The book 'American Psycho' is very interesting as it represents someone who has no sense of self....they have grown up in such a vacuous and meaningless environment where everything is so fake that they have no center...no point of reference. Here is a very disturbing passage from the book:

‘There was an idea of a Patrick Bateman, some kind of abstraction, but there is no real me, only an entity, something illusory, and though i can hide my gaze and you can shake my hand and feel flesh gripping yours and maybe you can even sense our lifestyles are probably comparable I SIMPLY AM NOT THERE. It is hard for me to make sense on any given level. Myself is fabricated, an aberration. I am a non-contingent human being. My personality is sketchy and unformed, my heartlessness goes deep and is persistent. My conscience, my pity, my hopes disappeared a long time ago if they ever did exist. There are no more barriers to cross.

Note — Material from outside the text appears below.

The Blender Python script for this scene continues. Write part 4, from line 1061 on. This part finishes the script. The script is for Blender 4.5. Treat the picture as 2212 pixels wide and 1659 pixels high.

All I have in common with the uncontrollable and the insane, the vicious and the evil, all the mayhem I have caused and my utter indifference towards it, I have now surpassed. I still though, hold on to one single bleak truth: no one is safe, nothing is redeemed. Yet i am blameless. Each model of human behaviour must be assumed to have some validity. Is evil something you are? Or is it something you do? My pain is constant and sharp and i do not hope for a better world for anyone. In fact i want my pain to be inflicted upon others. I want no one to escape. But even after admitting this, and i have countless times, in just about every act I’ve committed, and coming face to face with these truths, there is no catharsis. I gain no deeper knowledge about myself, no new understanding can be extracted from my telling. There has been no reason for me to tell you any of this. This confession has meant nothing...’

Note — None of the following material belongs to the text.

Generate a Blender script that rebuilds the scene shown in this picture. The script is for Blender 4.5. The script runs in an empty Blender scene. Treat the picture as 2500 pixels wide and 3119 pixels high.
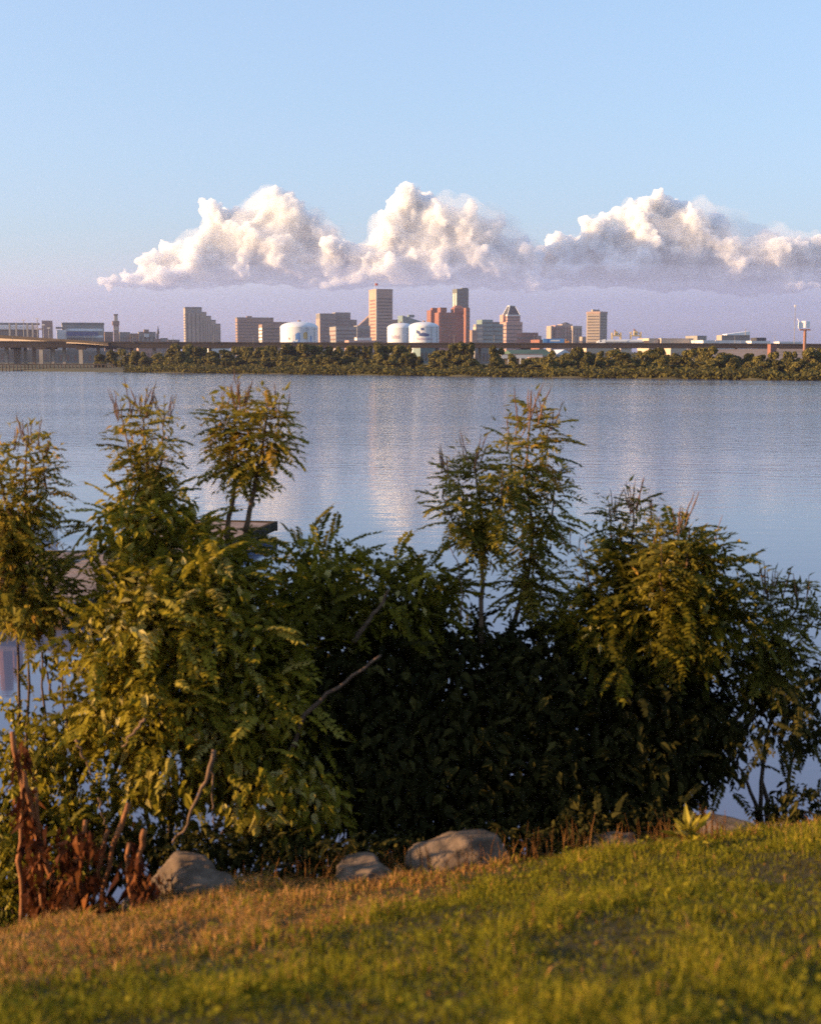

Another story from New York is 'Sex and the City'.....i think the TV show is a complete twisting of what the author was trying to say....she wasn't trying to say that life should revolve around buying shoes, drinking cocktails and having meaningless chat...she was saying that that life leads to emptiness and lonliness......the TV producers have hijacked it and turned it into a consumer paradise (nightmare!)

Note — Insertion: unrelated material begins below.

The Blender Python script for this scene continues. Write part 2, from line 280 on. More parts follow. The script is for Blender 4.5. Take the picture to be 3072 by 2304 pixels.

I remember watching something about Marilyn Monroe about when she went to get help...emotionally. I think she had been a country girl who went to tinseltown and was catipulted into stardom. Suddenly she was living in a fishbowl with the world watching her and her life splashed on the front covers of the newspapers...she lost touch with reality. Anyway she got help from some psychiatrist who took her back to his house every night so that she could sit around the table with his family and just eat dinner in a normal environment....she had no point of reference of normality to anchor her ego to.....very sad really

‘All human beings should try to learn before they die what they are running from, and to, and why’- James Thurber

When reading biographies about high achievers i am often struck how their driving force often comes from their demon. By 'demon' i mean some individual quirk which has arisen from the interweiving of their nature and nurture...perhaps an event or series of events that has happened to them. They often strike me as unbalanced and often unhappy people. When they achieve their goal there is no sense of lasting satisfaction only a brief high followed by a depression which they must counteract with another high.

I think peoples demons can get them into trouble but can also give them great strength and i think it helps the individual to recognise their own demon and to come to terms with it.

....sorry bit of a ramble...just some thoughts!